Why Daniel Radcliffe’s Farting Corpse Movie is the Summer’s Most Exciting Film

Swiss Army Man is a weird movie. Let’s just get that out of the way right now. We’re talking “Paul Dano rides Daniel Radcliffe’s farting corpse like a jet ski” weird. And that’s just the opening credits.

You’ve probably heard about the movie by now, how audiences either gave it a standing ovation or walked out when it premiered at Cannes. How it’s been hailed as both “profound” and “profoundly stupid” — by its star himself. And yes, there’s also the whole Harry Potter as a farting corpse thing.

The feature debut from music video directors Dan Kwan and Daniel Scheinert (who go simply by “Daniels”), Swiss Army Man stars Paul Dano as Hank, who’s stranded on a deserted island and on the verge of suicide until Radcliffe’s dead body washes ashore and saves him with his super-powered flatulence. And then things really get weird.

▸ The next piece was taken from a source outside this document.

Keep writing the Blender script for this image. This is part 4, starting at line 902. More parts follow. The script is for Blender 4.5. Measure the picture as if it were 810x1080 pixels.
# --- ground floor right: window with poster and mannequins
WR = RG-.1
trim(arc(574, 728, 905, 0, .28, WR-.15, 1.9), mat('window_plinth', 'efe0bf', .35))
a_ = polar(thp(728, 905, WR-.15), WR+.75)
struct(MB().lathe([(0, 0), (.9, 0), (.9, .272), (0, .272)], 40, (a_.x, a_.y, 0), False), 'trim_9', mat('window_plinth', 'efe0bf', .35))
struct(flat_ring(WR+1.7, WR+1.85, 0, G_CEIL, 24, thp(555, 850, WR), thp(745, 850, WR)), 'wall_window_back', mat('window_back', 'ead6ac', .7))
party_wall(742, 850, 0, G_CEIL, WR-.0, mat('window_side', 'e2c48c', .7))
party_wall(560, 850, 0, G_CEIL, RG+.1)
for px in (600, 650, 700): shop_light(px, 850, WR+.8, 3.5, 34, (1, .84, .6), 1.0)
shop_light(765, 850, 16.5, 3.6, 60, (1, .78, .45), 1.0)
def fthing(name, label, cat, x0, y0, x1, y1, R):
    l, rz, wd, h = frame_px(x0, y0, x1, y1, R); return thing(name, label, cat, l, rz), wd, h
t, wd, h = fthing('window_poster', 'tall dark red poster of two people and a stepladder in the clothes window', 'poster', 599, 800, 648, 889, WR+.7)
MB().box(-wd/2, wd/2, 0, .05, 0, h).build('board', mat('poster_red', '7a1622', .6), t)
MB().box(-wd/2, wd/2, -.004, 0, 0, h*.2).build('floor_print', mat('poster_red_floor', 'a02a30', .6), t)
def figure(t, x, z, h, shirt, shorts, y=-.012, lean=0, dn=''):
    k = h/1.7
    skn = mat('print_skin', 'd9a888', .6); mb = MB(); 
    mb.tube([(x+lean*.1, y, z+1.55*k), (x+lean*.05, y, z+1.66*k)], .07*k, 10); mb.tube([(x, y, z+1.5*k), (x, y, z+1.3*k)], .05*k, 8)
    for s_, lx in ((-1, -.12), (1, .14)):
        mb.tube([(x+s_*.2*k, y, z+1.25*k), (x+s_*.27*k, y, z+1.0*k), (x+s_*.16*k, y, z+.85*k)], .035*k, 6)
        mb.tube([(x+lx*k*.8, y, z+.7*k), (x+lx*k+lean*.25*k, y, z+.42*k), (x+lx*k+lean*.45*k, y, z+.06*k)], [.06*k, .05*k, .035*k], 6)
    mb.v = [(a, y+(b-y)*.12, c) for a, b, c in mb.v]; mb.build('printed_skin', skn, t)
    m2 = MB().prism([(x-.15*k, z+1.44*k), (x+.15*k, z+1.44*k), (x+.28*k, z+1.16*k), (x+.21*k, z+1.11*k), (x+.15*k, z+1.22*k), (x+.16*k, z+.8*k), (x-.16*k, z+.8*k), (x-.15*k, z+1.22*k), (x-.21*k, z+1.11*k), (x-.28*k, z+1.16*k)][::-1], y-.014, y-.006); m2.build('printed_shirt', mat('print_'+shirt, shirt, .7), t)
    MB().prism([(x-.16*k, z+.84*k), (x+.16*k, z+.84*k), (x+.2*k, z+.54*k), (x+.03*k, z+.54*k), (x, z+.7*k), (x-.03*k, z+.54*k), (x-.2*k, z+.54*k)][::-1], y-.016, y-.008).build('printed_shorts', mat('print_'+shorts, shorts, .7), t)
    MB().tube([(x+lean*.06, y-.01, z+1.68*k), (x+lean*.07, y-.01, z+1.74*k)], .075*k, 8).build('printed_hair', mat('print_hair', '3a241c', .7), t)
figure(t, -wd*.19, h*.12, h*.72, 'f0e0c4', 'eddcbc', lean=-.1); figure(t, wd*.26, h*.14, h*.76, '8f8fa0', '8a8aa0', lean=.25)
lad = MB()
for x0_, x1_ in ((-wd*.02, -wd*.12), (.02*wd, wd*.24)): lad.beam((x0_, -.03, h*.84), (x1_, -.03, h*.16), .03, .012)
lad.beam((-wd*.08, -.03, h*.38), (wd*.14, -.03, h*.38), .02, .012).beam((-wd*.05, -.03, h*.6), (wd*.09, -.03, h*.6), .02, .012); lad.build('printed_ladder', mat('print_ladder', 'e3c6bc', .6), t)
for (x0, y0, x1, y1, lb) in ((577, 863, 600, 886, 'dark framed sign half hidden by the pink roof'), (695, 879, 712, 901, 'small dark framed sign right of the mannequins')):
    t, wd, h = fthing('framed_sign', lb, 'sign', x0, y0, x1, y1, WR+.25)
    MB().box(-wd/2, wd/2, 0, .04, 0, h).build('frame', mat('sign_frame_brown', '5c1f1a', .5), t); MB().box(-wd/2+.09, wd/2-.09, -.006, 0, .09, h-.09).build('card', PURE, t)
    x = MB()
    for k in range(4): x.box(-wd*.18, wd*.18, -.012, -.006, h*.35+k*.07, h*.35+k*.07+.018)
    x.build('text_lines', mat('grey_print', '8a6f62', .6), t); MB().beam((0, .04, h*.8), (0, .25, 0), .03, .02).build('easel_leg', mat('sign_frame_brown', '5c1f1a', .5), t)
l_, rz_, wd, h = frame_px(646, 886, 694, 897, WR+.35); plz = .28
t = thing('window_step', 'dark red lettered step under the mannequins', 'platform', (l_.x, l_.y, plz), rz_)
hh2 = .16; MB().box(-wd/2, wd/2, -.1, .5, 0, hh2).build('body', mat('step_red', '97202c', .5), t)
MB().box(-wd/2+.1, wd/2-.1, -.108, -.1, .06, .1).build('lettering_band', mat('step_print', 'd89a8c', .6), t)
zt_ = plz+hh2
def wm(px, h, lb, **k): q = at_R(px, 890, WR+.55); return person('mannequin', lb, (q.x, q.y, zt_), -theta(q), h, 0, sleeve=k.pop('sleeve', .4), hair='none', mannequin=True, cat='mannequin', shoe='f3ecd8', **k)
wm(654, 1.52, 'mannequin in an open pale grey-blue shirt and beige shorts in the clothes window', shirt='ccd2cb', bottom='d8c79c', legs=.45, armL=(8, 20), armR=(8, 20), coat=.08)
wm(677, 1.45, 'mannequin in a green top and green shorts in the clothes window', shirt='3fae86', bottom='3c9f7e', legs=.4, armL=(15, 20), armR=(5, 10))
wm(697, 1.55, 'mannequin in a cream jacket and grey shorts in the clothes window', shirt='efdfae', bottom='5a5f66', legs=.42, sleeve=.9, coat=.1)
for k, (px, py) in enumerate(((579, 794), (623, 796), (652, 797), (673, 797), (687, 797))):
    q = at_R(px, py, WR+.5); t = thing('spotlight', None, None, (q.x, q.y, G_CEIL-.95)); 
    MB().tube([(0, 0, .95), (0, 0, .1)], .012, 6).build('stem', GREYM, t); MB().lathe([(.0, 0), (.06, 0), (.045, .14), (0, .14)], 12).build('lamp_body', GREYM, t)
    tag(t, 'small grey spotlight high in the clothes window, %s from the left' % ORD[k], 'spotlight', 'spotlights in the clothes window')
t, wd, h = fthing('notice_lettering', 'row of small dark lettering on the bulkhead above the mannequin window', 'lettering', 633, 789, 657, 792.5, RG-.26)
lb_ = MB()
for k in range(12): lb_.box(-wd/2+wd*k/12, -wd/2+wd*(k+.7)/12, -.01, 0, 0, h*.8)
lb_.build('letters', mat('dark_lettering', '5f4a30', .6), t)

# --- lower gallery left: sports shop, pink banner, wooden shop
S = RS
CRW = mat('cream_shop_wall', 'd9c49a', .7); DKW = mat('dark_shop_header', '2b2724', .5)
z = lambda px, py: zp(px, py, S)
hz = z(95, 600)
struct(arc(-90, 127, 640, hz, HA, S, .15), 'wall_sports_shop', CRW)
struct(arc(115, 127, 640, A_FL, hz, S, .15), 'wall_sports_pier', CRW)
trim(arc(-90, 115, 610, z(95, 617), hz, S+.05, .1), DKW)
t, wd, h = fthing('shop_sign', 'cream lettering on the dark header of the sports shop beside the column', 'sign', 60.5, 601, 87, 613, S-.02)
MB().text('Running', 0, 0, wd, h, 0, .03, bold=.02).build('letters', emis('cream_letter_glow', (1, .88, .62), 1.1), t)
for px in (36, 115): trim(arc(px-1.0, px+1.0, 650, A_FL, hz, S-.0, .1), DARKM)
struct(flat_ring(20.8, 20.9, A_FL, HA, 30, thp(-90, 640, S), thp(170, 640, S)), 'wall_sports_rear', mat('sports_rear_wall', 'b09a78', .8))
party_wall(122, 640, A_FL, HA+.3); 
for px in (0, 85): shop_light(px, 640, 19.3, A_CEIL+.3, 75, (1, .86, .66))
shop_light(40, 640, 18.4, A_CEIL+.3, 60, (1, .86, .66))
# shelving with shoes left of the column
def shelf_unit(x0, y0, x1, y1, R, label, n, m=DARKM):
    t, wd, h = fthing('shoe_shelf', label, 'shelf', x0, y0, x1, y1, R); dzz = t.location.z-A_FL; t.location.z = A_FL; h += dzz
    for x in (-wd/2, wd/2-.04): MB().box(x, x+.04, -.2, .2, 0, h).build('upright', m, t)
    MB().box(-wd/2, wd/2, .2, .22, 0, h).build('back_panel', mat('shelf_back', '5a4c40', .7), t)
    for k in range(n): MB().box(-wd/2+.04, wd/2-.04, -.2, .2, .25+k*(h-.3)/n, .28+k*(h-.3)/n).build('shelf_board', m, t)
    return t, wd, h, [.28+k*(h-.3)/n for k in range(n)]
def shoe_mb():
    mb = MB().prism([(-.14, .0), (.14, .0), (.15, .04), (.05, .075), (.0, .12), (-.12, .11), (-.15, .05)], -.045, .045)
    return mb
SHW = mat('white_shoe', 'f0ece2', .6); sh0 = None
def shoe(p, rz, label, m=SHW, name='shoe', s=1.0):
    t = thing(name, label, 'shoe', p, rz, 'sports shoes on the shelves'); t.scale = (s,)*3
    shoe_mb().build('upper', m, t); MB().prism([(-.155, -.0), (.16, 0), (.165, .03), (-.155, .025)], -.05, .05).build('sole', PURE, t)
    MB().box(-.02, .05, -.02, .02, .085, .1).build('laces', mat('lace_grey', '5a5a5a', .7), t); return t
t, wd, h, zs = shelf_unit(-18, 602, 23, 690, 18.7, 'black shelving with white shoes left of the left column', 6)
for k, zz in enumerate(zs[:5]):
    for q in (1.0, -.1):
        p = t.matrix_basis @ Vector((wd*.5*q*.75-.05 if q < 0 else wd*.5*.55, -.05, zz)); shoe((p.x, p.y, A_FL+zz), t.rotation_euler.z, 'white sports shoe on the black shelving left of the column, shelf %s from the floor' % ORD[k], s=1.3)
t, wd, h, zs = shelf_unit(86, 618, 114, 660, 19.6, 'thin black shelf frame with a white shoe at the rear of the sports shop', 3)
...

You hear a lot about how audiences are sick of all the sequels out there. The reboots. The never-ending franchises. How all we want is an “original” movie. Something new. Something we haven’t already seen a hundred times. And then we all just shrug our shoulders and go see whatever the next superhero movie is.

At a time when Hollywood has becoming increasingly risk-averse, preferring “sure things” like another Bourne movie or Fast and Furious sequel to original ideas, movies like Swiss Army Man — weird little indies that are hard to pin down, let alone market – are increasingly rare. Especially in the summer, when movies are supposed to be all about spectacle. Showing us something we’ve never seen before. Although usually that just means blowing up a new city — say, London this time, instead of Chicago. Maybe even somewhere in South America, if they really want to go outside-the-box.

But Swiss Army Man actually delivers what all those other summer movies only promise. Because, trust us, you’ve definitely never seen anything like this. On its face, the movie sounds like some kind of oddball mashup of Weekend at Bernie’s and Cast Away. But in reality, the gonzo buddy movie is more like a fusion of Spike Jonze and Michel Gondry, dreamlike and surreal and packed to the brim with bizarre visuals. (Plus, we’re pretty sure Andrew McCarthy and Jonathan Silverman never shaved using Terry Kiser’s teeth in the Bernie movies.)

Much like Jonze and Gondry before them, the Daniels honed their filmmaking skills in the music video world (if you haven’t seen their video for “Turn Down for What,” uh, yeah, get on that), a medium that encourages bizarro imagery and dream logic a whole lot more than summer movie season does. And those skills are on full display in Swiss Army Man. In a montage that could easily double as an avant-garde music video, Radcliffe’s Manny quickly turns into Hank’s very own “multi-purpose tool,” acting as a portable water fountain. A scuba suit. A machine gun. Complete with real chopping action and kung-fu grip!

But once you get past the offbeat visuals and fart jokes, there’s actually some surprisingly poignant drama in here too. About what it means to be human. About our connections with other people, both real and imagined. About all the gross and weird and, yes, magical things our bodies can do.

For all intents and purposes, Swiss Army Man is a movie that sounds like it shouldn’t work. (Case in point: the score prominently features a haunting emo cover of “Cotton Eye Joe.”) But when every other summer movie out there feels like the same thing over and over, it’s refreshing to see something so wildly and proudly different. Swiss Army Man crackles with more creativity than the rest of the movies currently in theatres combined. To be fair, not everyone will like it — after all, this is a film where “I think your penis is guiding us home,” is said with a straight face — but if you found yourself laughing and shaking your head in disbelief watching the trailer, you’ll likely do the same at the full movie.

So this holiday weekend, forget Independence Day: Resurgence or whatever half-baked blockbuster you were planning on going to for the industrial-strength AC. If you’re serious about showing Hollywood you want more originality and fewer sequels, go see the most inventive and exciting movie of the summer instead. Yes, the one where Harry Potter farts for 90+ minutes.